Really odd sex comedy, which rips up fifties Hollywood censorship. Dean Martin plays 'Dino', basically his own image. The film starts with him telling booze jokes on a stage in Las Vegas. He intends to drive to LA to do his tv show, but gets sidetracked by a small town schmuck who wants to sell him songs.
It was generous of Martin to play such a cynical version of his playboy persona. The songwriter (Ray Walston) knows Dino is going to sleep with his wife (Felicia Farr) so he swaps her for hooker/waitress Kim Novak to help grease the sale of his Italian ballads. Peter Sellers was originally cast as the musician and it's hard not to wonder what might have been (he had a heart attack).
The problem is, given the possibilities of the post-censorship era, Billy Wilder doesn't do anything interesting with the freedom. The married couple can have casual sex, but it's hard to care.
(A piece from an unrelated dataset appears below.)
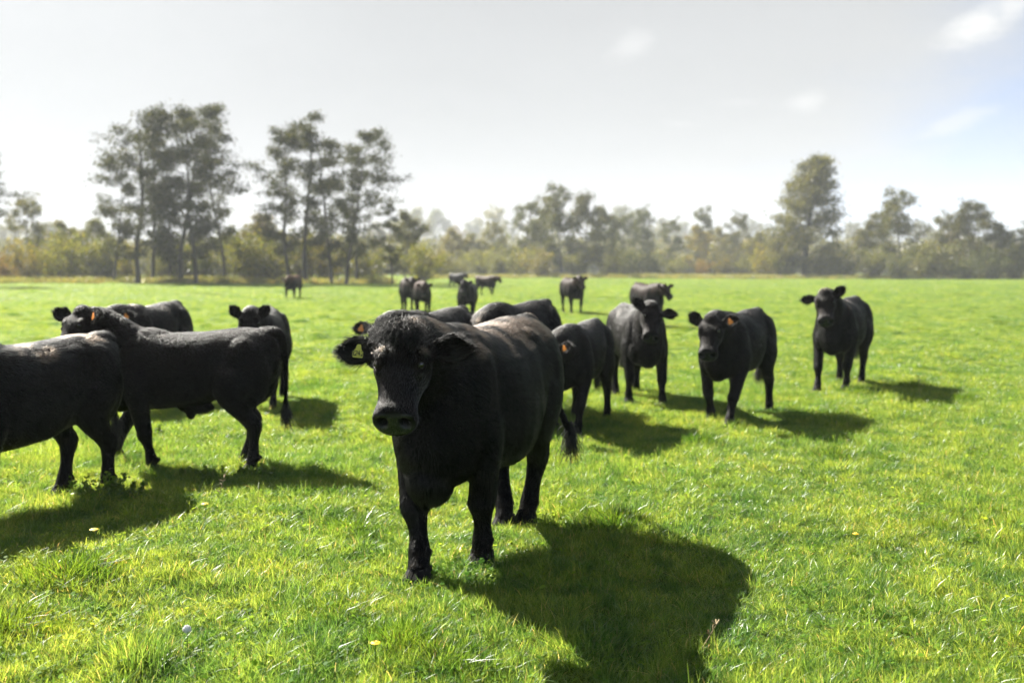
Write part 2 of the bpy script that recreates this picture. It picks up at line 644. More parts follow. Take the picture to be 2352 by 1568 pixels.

There are a few laughs, but there isn't the moral complexity which gave his comedies depth and feeling. And without this, his cynicism is often cruel.
Kim Novak miraculously gives her 2D tart-with-a-heart archetype a little pathos. It's a handsome looking B&W film with an interesting setting; the encroaching Pottersville of postwar America. Novak lives in a proto-trailer park. The cocktail bar on the edge of town offers customers the girls as well as hard liquor. The social history is absorbing, but too much else misfires.